Cleverly-Karpency: Nathan needs to shine in this fight

WBO light heavyweight champion Nathan Cleverly (23-0, 11 KO’s) is supposedly going to be stepping it up a couple levels after his mismatch with Tommy Karpency (21-2-1, 14 KO’s) next month on February 25th and start facing some good fighters for a change.

From what I’m hearing is that the 24-year-old Cleverly is hoping to bag 47-year-old WBC light heavyweight champion Bernard Hopkins next for a fight that Cleverly hopes will be taking place in Wales. Cleverly’s already been soundly rejected by Carl Froch, who’s only interested in fighting well known guys rather than an unknown guy like Cleverly who is doing it wrong in terms of building his popularity with his soft matchmaking.

Karpency isn’t someone that will make it easy for Cleverly to look good against. If you’ve seen any of Karpency’s fights, and I’ve had the displeasure of seeing several of them, he usually tries to punch a little at first, but then begins to fall in for clinch after clinch.

We saw this in fights against Karo Murat, Chuck Mussachio and Erik Howard. If he’s got a weak opponent in front of him, Karpency can take them out fairly quickly. Feed a C level guy and Karpency is a terror. But you put in with a B level fighter like Murat and Cleverly, and you’ll see Karpency stall out.

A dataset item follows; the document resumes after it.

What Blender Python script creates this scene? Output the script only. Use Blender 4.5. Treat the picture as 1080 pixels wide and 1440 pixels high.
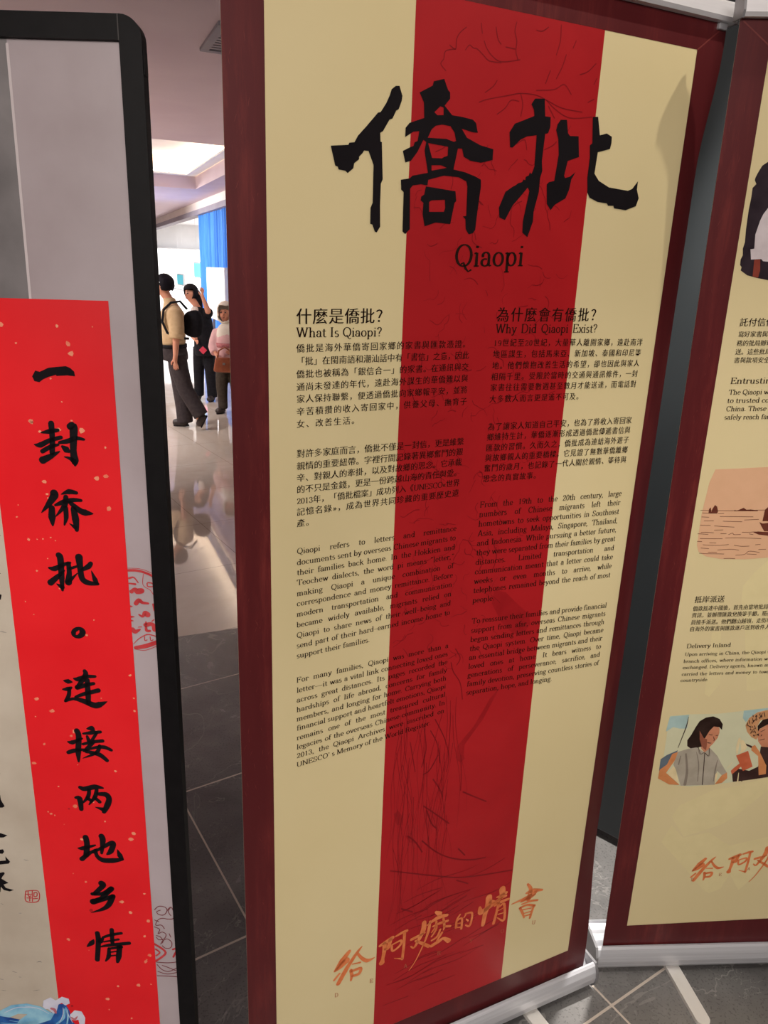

This isn’t going to be the kind of fight that will raise Cleverly’s stature among boxing fans. He needs someone better than this that can at least test him a little. I don’t what the disconnect is with Cleverly’s soft matchmaking. I mean he was put in with a number #13 fighter in his last bout against Tony Bellew and now he’s being matched against Karpency, who isn’t even ranked at all by the WBO. What happened to champions fighting top five opposition? Is that not good enough for Cleverly or what? So he’s going to go from a non-top 15 opponent into a unification bout with Hopkins or Beibut Shumenov? If I was those guys I would completely ignore Cleverly until he starts facing top five opponents and proving he can beat them instead of being matched against the bottom of the division over and over again.